Ever notice that the local television news has become a local street crime news program, along with the prolonged weather report and sports. In city after city, inner city crime on the streets dominates the television stations’ endless appetite for violence, sex and addiction.

But high up in the office building towering over the cities are financial institutions whose behavior increases the deterioration of these neighborhoods. One endemic pattern of behavior is racial redlining by all too many banks and mortgage companies. These stories rarely make the evening local television news, or the three national networks news for that matter. I was reminded of this contrast recently when a group I helped start, called Essential Information, released a detailed report offering strong evidence that 49 major mortgage lenders have engaged in racial redlining in violation of federal Fair Lending laws in 16 major U.S. cities.

Redlining occurs when banks and other mortgage lenders either exclude minority neighborhoods from their “effective lending territories,” or have substantially underserved such

neighborhoods, in likely violation of federal law.

Analyzing the raw data submitted by these mortgage lenders themselves to federal agencies, as required by law, Essential Information’s report prepared color-coded computer maps of these cities showing the redlining by each of these 49 companies.

There were dozens of reporters at the news conference releasing this report. All the major national and regional newspapers were there, along with two tv networks, CNN and other television stations.

The newspapers and wire services covered the report’s findings at some length. But, apart from CNN, the television networks and most of the local television stations in Washington did not. It was not an active news day in Washington, what with the President and the Congress out of town. So, instead of devoting a few minutes to what several of these mortgage companies were doing to Washington’s and nearby Baltimore’s minority neighborhoods, these stations once again went with the police blotter — crimes in the streets.

Viewers must wonder whether anything happens in their home town other than crimes, fires, weather and sports. The television news is sold to viewers as the “evening news”, not the “evening street crime news;” yet what else is going on that is dramatic and affects people’s lives (such as seeking equitable financing to buy a home) rarely makes the screen.

But this is more than a local media’s default. Neither CBS, ABC (whose reporters were there with cameras) nor NBC covered the news conference, nor gave this groundbreaking report and its computer maps one line of attention.
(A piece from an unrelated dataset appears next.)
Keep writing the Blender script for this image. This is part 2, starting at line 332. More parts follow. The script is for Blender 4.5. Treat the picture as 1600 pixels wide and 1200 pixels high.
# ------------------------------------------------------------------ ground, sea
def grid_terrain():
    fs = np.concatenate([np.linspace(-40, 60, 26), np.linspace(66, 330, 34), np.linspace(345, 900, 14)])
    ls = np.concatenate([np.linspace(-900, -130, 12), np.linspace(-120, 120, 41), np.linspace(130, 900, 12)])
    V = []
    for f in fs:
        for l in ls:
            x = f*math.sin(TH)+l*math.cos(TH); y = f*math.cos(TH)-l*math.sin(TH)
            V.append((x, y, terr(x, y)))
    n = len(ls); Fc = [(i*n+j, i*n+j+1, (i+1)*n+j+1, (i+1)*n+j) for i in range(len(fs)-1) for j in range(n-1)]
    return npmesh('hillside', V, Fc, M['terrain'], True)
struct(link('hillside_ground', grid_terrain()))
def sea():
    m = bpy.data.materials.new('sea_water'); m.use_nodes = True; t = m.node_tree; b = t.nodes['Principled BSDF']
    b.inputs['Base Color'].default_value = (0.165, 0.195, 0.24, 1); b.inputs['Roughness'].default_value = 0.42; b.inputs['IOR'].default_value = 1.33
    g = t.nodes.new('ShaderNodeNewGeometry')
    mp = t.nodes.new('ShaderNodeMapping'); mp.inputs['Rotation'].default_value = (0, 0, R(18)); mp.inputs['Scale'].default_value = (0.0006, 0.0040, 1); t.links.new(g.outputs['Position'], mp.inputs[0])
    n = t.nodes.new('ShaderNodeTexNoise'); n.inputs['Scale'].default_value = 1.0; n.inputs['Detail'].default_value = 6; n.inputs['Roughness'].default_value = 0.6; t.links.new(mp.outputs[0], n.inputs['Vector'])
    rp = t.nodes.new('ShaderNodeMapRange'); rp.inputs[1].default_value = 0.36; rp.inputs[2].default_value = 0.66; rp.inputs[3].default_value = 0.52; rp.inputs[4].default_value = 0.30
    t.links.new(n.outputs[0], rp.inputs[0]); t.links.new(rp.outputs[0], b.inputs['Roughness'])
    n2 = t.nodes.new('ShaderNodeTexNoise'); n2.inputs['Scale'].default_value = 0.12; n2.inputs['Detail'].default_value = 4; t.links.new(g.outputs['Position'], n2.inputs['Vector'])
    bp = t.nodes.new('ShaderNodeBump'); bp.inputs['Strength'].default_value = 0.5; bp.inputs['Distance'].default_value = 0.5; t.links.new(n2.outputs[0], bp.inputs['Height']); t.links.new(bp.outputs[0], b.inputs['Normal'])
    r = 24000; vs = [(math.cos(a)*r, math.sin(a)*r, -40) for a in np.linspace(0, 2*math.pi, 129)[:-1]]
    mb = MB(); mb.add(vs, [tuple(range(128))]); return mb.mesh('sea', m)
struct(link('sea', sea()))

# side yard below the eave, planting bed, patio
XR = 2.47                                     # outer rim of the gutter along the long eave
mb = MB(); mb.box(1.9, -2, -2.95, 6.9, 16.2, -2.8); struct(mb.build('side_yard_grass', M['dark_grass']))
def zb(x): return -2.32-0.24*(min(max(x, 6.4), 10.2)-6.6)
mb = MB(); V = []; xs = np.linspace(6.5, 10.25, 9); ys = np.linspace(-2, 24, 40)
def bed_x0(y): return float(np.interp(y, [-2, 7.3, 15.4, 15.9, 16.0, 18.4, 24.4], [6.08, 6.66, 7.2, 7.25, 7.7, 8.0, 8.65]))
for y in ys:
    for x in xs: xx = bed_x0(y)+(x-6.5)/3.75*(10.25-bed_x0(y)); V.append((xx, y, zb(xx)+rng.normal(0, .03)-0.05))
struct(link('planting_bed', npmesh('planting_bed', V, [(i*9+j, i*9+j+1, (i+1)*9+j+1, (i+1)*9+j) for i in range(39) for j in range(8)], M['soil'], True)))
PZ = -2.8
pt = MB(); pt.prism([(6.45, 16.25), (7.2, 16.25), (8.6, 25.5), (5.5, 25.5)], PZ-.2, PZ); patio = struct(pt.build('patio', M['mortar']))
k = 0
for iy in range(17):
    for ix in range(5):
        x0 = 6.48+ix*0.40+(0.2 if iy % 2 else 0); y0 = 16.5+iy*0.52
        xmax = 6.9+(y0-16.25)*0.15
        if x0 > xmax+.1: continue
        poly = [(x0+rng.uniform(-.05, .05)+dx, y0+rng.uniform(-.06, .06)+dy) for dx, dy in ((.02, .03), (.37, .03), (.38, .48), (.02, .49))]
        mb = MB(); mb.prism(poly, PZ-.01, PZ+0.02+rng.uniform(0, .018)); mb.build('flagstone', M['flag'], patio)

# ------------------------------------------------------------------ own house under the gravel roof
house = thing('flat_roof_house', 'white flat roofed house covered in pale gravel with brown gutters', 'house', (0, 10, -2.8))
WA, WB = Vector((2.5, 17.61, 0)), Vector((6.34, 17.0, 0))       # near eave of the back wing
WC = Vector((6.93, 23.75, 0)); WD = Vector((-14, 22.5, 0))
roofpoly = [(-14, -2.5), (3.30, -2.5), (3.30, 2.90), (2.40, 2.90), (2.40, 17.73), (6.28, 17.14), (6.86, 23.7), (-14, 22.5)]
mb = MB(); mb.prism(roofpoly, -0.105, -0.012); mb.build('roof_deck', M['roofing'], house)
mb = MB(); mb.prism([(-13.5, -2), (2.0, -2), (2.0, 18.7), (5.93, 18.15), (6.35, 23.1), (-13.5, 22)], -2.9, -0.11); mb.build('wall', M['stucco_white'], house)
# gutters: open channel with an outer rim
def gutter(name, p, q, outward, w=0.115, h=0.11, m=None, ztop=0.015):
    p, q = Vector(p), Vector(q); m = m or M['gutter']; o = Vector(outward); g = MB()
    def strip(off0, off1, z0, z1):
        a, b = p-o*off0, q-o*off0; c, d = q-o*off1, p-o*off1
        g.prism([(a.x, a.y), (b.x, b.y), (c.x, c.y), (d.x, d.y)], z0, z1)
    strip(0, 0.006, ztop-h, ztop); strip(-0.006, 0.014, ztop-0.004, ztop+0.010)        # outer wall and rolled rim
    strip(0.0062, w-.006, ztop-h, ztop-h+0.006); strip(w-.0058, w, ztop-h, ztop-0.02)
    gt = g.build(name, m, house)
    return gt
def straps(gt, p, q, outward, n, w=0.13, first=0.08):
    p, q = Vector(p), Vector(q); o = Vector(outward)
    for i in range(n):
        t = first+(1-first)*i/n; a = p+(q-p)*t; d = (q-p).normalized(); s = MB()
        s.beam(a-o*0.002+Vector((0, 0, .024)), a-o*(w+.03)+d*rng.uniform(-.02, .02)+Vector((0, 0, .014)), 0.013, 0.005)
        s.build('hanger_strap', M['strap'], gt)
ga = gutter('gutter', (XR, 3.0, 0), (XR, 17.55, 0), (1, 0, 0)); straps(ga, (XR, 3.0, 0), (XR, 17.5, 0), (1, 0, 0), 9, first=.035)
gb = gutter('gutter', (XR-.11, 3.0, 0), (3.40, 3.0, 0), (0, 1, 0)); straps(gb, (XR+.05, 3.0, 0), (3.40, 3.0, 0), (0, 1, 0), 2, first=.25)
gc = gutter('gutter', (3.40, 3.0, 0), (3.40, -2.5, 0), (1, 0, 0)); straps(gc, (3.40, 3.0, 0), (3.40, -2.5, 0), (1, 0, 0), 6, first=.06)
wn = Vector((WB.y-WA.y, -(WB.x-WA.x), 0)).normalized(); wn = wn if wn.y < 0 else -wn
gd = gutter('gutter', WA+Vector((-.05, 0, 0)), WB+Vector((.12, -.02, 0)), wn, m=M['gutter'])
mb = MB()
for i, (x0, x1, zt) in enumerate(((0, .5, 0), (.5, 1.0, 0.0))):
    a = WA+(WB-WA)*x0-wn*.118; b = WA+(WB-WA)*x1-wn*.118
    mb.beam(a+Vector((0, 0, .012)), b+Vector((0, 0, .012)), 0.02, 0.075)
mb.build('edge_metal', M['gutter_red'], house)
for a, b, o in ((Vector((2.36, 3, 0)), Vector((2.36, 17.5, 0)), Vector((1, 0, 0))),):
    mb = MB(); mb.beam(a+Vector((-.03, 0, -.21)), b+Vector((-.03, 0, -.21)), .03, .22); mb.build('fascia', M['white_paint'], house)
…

In contrast with the news judgment of many newspapers who headlined the study, television news is increasingly becoming graphic-action zoom, boom closeups, or a form of entertainment tonight.

Television producers are addicted to action pictures which can be interpreted by corporate criminals to keep their deeds dull, quiet and technically ridden with jargon. what’s more is that television producers are increasingly unread; so they do not realize the full significance of stories. Their reaction pro or con is very impulsive and visceral.

Consider the broader outrage of redlining. Working Americans have to pay as taxpayers to bailout the S&Ls’ corruption, mismanagement and speculation during the Eighties to the level of half a trillion dollars. These taxpayers are also the guarantors of any future such shenanigans of banks and savings institutions.

Second, millions of small savers are receiving 3% or less on their savings accounts to shore up the banks’ balance sheets which were undermined by the banks’ imprudent management.

Third, taxpayers are required to stand behind the “full faith and credit” of the U.S. government for the secondary mortgage market into which these banks and mortgage firms sell the home mortgages.

So what do many working American families get in return from the guarantees they are obliged to make? Redlining.